USB power isn't lost; if an LED 'snake' light is plugged in it doesn't go out — it's just the connections with the stick and drive. All fans are whirring away, and optical drives still open. What else? I've recently cleaned a lot of dust out of the PSU, though its fans were operating fine. The capacitors on the mobo all seem level. The system had been off for a couple of months whilst I was away, and I dimly recall one or two system freezes earlier in the year that didn't recur after fans were cleaned and more downtime than usual allowed for. The system has no extra cards, two optical drives and one internal hard drive, so it shouldn't be drawing undue power. There's a case fan in there and a fan cradle attached to the hard drive.
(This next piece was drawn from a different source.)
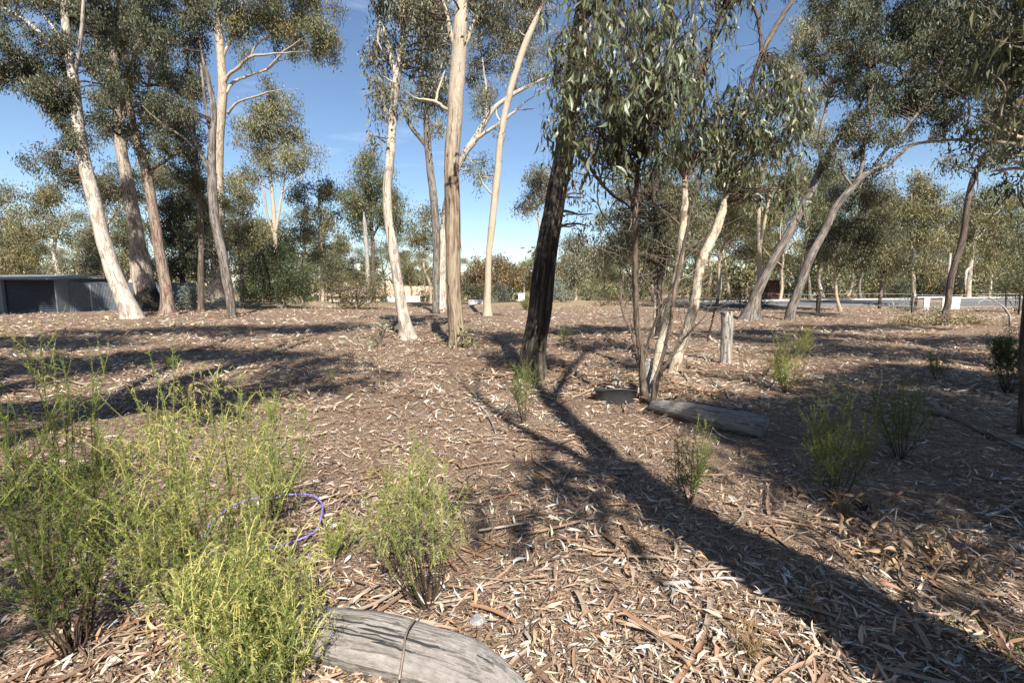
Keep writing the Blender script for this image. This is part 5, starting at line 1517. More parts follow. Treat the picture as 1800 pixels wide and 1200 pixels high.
for i in range(6):
    wx = hx0 + 3 + i * (hx1 - hx0 - 6) / 5
    g = Geo()
    box(g, (wx - .8, hY - .03, hz + .8), (wx + .8, hY + .05, hz + 1.9))
    w_ = g.build('window', glass_m, house, smooth=False)
    g = Geo()
    for bx in ((wx - .86, wx - .8), (wx + .8, wx + .86), (wx - .03, wx + .03)):
        box(g, (bx[0], hY - .08, hz + .75), (bx[1], hY - .032, hz + 1.95))
    g.build('frame', trim_m, w_, smooth=False)
wl = W(680, 530, 62)
wr = W(738, 530, 62)
zg = float(gz(wl[0], 62))
wall_l = empty('low_wall', (wl[0], 62, zg), 'low white garden wall in front of the tan-roofed house', 'wall')
g = Geo()
box(g, (wl[0], 62, zg - .3), (wr[0], 62.25, -.05))
g.build('wall_face', white_m, wall_l, smooth=False)
g = Geo()
box(g, (wl[0] - .05, 61.95, -.05), (wr[0] + .05, 62.3, .03))
g.build('coping', trim_m, wall_l, smooth=False)
# far white shed
fs = W(917, 522, 75)
zg = float(gz(fs[0], 75))
fsh = empty('garden_shed', (fs[0], 75, zg), 'tiny white shed in the distance left of the big dark trunk', 'shed')
g = Geo()
box(g, (fs[0] - .5, 75, zg - .2), (fs[0] + .5, 76.5, 1.5 - 16 * 75 / F_PX))
g.build('wall', white_m, fsh, smooth=False)
g = Geo()
box(g, (fs[0] - .6, 74.9, 1.5 - 16 * 75 / F_PX), (fs[0] + .6, 76.6, 1.5 - 15 * 75 / F_PX))
g.build('roof', trim_m, fsh, smooth=False)
# water trough with its marker post
tr_ = W(836, 530, 37)
zg = float(gz(tr_[0], 37))
tro = empty('water_trough', (tr_[0], 37, zg), 'long white trough on the dry grass behind the slim cream gum', 'trough')
g = Geo()
x0, x1, z1 = tr_[0] - .55, tr_[0] + .55, zg + .33
box(g, (x0, 37, zg - .05), (x1, 37.06, z1)); box(g, (x0, 37.5, zg - .05), (x1, 37.56, z1))
box(g, (x0, 37.06, zg - .05), (x0 + .06, 37.5, z1 - .002)); box(g, (x1 - .06, 37.06, zg - .05), (x1, 37.5, z1 - .002))
box(g, (x0 + .06, 37.06, zg), (x1 - .06, 37.5, zg + .05))
g.build('basin', white_m, tro, smooth=False)
pm = W(844, 520, 36)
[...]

A slight sudden voltage dip, particularly on the 12V rail, would easily explain the freezes; it wouldn't even be noticed by mechanical components, but the RAM and processor require more reliable power feed.

It's been a good system. It's roughly my second (since in the course of upgrades I built an entirely separate box from parts, it's a real stretch to claim otherwise: the floppy drive is the only original component... and that was itself the only non-new component when the first box was built.) Paired with Windows 2000, it takes a shot at anything asked of it — it runs jEdit so that the interface is responsive enough to be usable, as a rough benchmark. Video encoding is the only thing that's really a strain. Compared to most other systems, though, it isn't responsive and anything current offers a major upgrade.

I haven't gone for an entirely baseline system. Dell's barest bones box is a Celeron / 512Mb / 160Gb / DVD-RW for 165 including delivery (okay, you could shave fractionally more off with just a CD-RW, I suppose...) For 90 more, you double the hard drive and memory and get a dual core processor. And naturally, this won't be running Vista, which is another factor in the decision to start over: XP systems are thinner on the ground these days, as Microsoft try to railroad business customers towards a new OS with many proven teething problems. Dell, like other big system-builders, is fighting to continue offering XP because professionals fail to see the point in spending more on hardware for little perceived extra benefit and a slew of OS support issues. XP flies on hardware that Vista considers a bare minimum; it's perfectly usable on the ~800MHz/256Mb Thinkpad I'm typing on.

One step behind is a good policy with Microsoft operating systems, though I can't see Vista ever being as warmly regarded as NT5/5.1 — by now, XP is a known entity, coming of age with SP2, with workarounds for annoyances such as activation and administrator passwords long in place.

Most of all though, I'm just hoping this system will be quieter, have a reasonable PSU and run stably.